Ausgerechnet im ARD-Talk »Anne Will« brachte es der Grüne Robert Habeck im März auf den Punkt: »Die AfD ist eigentlich eine NPD der Besserverdienenden. Es sind Rassisten im Schafspelz.« Nur wurde den Rechtsradikalen selbst zu Hochzeiten nie der rote Teppich ausgerollt, Maybrit Illner und ihre damalige Kollegin Sabine Christiansen hatten 2004 nach dem Erfolg der NPD in Sachsen sogar verkündet, Politiker, die sich mit ausländerfeindlichen Aussagen lautstark Gehör verschaffen wollen, hätten »in einer politischen Talkshow nichts zu suchen«.
2016 ist von solchen Versprechen nichts mehr übrig. Die Ansage damals galt ja auch der NPD und da ist sich die Gesellschaft einig: Das sind Nazis! Welches Etikett zur AfD passt, darüber wird hingegen noch gestritten, was letztlich auch das große Glück der Rechtspartei ist. Dabei kam die »Mitte«-Studie 2016 zu dem klaren Ergebnis: »Die von Personen mit rechtsextremen Einstellungen eindeutig präferierte Partei ist die AfD.« So wurde mehr als der Hälfte ihrer Anhänger Ausländerfeindlichkeit attestiert. Sie ist die neue Heimat für wesentliche Teile jenes stabil messbaren Fünftels der Gesellschaft, das zwar politisch rechts der CDU tickt, aber sich selbst nie als Rassist oder rechtsradikal bezeichnen würde. Der AfD kamen diese Leuten wie gerufen, haftet der Partei doch ein bürgerliches Image an, weil sie sich - anders als die NPD - gegenüber den Bomberjacke tragenden Stiefelnazis und Kameradschaften, in denen noch immer »Sieg Heil« geschrien wird, distanziert. Was nicht heißt, die AfD setze nicht auf Partner, die in einer völkisch-nationalistischen Tradition stehen. Anstelle der Blutslehre wird nun die Unvereinbarkeit der Kulturen betont und ihre angebliche Unfähigkeit zur Veränderung betont.

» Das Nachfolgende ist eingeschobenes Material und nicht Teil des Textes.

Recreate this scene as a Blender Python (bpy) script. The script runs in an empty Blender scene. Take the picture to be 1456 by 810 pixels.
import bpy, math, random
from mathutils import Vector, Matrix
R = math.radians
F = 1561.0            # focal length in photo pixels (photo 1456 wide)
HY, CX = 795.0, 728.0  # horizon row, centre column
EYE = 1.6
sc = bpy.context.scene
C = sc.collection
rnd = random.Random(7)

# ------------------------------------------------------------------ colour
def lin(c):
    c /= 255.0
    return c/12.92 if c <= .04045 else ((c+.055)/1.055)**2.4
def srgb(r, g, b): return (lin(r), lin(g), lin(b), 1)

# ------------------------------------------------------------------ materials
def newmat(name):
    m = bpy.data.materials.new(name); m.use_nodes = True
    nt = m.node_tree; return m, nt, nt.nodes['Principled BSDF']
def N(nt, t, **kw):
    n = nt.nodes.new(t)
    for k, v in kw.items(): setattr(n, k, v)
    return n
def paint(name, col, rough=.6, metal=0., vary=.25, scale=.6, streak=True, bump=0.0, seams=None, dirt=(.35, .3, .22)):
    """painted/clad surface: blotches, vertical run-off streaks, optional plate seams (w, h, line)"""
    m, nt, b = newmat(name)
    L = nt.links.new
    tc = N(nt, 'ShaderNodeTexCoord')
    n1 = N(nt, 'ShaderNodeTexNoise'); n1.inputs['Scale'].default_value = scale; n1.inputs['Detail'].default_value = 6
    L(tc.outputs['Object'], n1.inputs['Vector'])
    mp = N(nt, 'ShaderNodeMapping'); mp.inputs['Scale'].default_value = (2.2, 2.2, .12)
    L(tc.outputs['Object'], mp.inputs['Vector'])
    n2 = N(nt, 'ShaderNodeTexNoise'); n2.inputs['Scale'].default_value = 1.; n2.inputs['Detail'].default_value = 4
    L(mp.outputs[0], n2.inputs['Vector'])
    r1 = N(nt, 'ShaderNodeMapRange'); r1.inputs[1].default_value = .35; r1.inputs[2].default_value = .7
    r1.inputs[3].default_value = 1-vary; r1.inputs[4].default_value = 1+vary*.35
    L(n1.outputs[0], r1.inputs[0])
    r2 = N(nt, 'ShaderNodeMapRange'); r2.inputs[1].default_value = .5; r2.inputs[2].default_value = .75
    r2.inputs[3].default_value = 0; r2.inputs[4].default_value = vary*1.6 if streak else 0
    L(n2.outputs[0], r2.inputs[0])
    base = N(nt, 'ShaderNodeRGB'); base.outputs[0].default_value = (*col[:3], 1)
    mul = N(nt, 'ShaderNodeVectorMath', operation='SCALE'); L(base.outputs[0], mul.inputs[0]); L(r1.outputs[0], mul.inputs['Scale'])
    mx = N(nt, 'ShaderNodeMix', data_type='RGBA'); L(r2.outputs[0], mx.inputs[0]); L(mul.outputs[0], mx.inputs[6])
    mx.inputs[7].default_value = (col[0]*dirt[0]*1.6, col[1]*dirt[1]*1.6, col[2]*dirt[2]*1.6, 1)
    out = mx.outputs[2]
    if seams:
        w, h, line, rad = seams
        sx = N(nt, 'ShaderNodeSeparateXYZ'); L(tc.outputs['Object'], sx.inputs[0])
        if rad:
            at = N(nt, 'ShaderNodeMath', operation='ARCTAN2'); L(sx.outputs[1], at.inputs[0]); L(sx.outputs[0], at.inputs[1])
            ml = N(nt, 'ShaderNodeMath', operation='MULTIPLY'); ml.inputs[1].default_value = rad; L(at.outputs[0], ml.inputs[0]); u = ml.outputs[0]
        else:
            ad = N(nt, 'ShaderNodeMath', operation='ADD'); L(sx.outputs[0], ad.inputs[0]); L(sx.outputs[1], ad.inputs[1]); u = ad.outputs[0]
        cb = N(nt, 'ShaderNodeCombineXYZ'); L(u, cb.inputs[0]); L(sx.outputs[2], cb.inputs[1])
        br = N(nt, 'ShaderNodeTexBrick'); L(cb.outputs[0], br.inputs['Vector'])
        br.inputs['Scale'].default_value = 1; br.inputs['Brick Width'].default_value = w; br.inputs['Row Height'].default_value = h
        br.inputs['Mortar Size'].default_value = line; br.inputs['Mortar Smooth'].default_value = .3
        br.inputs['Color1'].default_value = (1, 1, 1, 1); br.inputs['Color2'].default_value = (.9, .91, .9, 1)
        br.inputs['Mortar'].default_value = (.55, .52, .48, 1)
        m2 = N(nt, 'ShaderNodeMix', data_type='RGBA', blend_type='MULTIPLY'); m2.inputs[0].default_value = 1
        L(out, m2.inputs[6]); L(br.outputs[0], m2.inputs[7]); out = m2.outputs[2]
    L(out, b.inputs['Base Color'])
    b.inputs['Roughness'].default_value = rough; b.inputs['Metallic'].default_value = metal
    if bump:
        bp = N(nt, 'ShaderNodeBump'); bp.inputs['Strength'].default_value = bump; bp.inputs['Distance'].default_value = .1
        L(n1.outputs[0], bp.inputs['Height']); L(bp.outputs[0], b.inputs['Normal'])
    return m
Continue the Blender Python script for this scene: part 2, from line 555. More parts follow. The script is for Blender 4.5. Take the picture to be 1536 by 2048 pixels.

2016, das war auch jenes Jahr, in dem die Zusammenarbeit von Teilen der AfD mit rechtsradikalen Gruppen wie den Identitären oder dem rassistischen Pegida-Bündnis immer deutlicher wurde. Parteivize Alexander Gauland oder der einflussreiche Björn Höcke haben jegliche Hemmung abgelegt, sich öffentlich mit Gruppierungen zu zeigen, die die Bundesrepublik mit einer Diktatur verwechseln. Erst in der vergangenen Woche wurde dies bei einer »Mahnwache« der Rechten vor dem Kanzleramt deutlich.
Drinnen bekämpft Merkel die AfD verbal, ließ sich aber 2016 auf eine Asylrechtsverschärfung nach der anderen ein, wie sie die Rechten fordern. Noch so eine Erkenntnis aus diesem Jahr: Die AfD muss nicht erst an die Macht kommen. Sie bestimmt längst mit.